MORE: How to tell the difference between Box and Dropbox

Relatively speaking, it's still early days for Box's developer ecosystem. But while CEO Levie is fond of bashing Microsoft, he can also learn a lot from the much larger and more profitable company's past. (A fact that is not lost on Levie -- he recently brought ex-Microsoft exec Steven Sinofsky on board as an advisor.) Indeed, building out an ecosystem of developers is something Microsoft has had immense success with. Sure, the Redmond-based behemoth has had its hand in many different devices and applications over the years (it goes without saying that not all of them were successful), but Microsoft's reach and stickiness has greatly expanded because of the sheer size of services and enterprise apps built on top of its products. And while other tech giants like Google (GOOG) and Apple (AAPL) are probably the best examples of this phenomenon in the consumer-facing mobile world, Box's future rests in its continued adoption in enterprises -- Microsoft's bread and butter.

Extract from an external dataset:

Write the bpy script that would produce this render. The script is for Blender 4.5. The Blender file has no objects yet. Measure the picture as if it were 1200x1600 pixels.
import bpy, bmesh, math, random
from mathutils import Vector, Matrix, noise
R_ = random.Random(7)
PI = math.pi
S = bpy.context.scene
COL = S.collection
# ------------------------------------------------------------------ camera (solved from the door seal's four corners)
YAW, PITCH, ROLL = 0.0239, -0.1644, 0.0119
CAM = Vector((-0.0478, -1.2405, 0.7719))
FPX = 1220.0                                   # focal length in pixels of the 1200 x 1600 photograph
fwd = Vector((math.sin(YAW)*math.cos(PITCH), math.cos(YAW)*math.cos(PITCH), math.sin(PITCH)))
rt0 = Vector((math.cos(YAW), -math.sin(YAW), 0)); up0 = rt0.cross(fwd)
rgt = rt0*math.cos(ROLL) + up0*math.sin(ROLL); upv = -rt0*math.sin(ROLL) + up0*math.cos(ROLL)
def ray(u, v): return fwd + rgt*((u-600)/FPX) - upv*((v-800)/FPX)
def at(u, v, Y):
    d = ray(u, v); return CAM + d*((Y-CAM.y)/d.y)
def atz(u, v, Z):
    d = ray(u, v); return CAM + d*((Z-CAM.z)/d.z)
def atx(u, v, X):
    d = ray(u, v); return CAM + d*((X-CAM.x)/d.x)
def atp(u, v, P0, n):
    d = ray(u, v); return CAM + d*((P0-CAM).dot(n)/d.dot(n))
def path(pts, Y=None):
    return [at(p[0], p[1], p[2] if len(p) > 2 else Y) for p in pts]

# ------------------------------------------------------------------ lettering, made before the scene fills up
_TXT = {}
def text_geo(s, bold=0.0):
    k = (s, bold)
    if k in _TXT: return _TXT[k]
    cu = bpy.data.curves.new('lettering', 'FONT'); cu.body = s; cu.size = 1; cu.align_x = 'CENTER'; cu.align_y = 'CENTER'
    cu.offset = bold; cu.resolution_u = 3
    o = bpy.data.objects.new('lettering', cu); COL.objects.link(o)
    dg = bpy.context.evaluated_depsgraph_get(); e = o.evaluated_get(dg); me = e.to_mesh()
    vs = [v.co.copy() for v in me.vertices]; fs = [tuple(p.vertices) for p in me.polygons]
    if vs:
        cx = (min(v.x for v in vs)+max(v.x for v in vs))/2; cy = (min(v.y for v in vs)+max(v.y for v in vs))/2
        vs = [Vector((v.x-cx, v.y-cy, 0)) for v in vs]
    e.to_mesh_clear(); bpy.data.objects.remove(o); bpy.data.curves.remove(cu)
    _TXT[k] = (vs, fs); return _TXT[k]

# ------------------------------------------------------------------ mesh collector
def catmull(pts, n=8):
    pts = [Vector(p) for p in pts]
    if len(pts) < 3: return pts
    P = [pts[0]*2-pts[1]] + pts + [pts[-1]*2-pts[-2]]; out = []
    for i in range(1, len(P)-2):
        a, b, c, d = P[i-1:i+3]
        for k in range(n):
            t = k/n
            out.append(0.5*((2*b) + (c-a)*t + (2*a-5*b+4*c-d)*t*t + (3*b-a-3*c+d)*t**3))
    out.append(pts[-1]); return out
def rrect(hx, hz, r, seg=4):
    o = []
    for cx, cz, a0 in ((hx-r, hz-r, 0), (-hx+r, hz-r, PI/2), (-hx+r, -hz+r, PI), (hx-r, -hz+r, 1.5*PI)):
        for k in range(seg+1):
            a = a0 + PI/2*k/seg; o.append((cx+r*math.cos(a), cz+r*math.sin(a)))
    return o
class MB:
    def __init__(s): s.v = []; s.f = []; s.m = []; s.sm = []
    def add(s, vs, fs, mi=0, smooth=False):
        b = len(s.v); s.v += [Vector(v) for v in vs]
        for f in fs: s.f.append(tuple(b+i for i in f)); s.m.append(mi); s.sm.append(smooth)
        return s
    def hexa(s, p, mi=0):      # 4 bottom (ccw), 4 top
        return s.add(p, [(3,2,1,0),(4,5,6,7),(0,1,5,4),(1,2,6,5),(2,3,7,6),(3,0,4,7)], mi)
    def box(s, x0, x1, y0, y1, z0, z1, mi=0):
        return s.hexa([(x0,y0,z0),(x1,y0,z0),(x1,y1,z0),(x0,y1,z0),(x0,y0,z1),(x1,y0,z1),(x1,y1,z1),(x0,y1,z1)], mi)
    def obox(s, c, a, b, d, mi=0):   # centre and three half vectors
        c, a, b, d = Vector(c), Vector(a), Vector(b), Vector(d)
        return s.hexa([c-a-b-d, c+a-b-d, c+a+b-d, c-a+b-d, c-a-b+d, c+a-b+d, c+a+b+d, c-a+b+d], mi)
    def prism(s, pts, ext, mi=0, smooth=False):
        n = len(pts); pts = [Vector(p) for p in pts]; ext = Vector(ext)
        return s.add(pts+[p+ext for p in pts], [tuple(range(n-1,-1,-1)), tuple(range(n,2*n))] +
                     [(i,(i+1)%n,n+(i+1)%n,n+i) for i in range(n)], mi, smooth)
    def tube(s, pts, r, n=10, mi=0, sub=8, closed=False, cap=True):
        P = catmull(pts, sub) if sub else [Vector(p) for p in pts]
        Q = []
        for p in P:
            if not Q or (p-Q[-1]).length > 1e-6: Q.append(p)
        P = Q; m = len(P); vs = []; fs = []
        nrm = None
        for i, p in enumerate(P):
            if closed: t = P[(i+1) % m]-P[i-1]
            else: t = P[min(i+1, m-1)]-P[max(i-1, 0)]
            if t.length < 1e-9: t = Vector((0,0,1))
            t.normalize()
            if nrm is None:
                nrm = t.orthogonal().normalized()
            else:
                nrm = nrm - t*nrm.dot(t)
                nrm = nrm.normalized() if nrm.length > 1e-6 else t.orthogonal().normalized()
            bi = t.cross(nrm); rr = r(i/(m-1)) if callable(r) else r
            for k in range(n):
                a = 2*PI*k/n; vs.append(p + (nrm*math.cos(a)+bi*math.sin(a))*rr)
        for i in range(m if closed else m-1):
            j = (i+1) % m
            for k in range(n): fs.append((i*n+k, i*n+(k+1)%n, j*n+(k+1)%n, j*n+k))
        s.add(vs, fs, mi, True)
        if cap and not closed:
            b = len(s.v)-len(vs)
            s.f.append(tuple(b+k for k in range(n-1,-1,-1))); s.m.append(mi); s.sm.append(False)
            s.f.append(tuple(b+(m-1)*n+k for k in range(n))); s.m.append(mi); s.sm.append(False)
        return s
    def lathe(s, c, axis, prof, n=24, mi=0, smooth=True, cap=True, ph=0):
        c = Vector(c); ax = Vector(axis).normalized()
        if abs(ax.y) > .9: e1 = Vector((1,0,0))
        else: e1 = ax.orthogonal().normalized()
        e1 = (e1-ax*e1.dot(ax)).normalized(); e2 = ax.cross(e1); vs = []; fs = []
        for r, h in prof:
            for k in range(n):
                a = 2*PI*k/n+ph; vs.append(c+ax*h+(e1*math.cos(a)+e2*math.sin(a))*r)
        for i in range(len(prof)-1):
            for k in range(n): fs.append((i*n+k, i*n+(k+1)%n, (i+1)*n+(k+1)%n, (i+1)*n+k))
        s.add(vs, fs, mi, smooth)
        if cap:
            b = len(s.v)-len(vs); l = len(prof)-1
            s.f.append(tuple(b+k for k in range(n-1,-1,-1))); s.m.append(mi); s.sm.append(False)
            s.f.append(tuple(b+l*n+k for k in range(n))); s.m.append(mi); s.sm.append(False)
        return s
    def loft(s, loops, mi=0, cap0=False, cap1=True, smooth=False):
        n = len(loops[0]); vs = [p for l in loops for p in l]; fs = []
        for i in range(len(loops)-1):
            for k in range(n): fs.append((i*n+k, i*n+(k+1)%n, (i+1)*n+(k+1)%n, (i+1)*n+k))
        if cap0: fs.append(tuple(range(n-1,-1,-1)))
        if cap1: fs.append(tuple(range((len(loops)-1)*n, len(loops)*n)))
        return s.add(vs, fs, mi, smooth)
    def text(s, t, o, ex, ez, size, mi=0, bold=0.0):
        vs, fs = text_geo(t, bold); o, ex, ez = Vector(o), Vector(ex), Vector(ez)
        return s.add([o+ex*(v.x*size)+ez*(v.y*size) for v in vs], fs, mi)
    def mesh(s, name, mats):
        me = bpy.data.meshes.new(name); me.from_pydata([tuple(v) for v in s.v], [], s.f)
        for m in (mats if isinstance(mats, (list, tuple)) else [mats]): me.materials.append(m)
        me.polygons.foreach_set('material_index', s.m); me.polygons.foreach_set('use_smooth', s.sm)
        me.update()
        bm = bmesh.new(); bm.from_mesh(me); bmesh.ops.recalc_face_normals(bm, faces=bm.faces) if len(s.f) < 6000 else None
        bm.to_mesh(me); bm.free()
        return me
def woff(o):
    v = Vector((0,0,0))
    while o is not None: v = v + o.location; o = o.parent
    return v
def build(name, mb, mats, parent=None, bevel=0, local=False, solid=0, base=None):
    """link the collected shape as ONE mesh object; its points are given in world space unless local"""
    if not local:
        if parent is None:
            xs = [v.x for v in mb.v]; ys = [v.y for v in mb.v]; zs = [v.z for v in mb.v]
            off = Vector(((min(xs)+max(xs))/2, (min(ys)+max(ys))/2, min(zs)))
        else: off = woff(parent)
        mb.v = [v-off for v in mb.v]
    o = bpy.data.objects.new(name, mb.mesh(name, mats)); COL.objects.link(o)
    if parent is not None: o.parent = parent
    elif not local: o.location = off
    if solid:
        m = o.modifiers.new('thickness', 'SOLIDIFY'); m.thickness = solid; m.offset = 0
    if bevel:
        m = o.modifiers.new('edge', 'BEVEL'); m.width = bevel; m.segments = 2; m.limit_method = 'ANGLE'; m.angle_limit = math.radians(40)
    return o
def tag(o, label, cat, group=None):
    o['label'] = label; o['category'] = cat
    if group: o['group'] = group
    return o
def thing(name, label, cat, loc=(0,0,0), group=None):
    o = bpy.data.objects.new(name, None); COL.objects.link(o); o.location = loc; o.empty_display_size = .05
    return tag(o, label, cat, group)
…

"The best software products are the ones that combine a great set of features that work right away when you start to use the product along with capabilities -- often called a platform -- that can be used as building blocks by programmers to both enhance and tailor the product for specific needs of an individual or organization," Sinofsky wrote in an e-mail to Fortune. "This is something that is critical to the long term sustained success of any software product."

A lot of tech companies -- big and small -- espouse the need for a thriving developer base. But few have done so as largely and passionately as Microsoft has. And now that Box is going public, it has even more pressure to prove its growth strategy (developer ecosystem included) will work. For the moment, the company is losing a lot of money because of its high spend on people, sales, and marketing. Lucky for Box, its losses are growing at a lower rate than are its revenues increasing. And if it can sell a sticky platform, not just an application, that trajectory could be accelerated. Just ask Microsoft.

Editor's note: This story has been updated with additional comment from Box advisor Steven Sinofsky.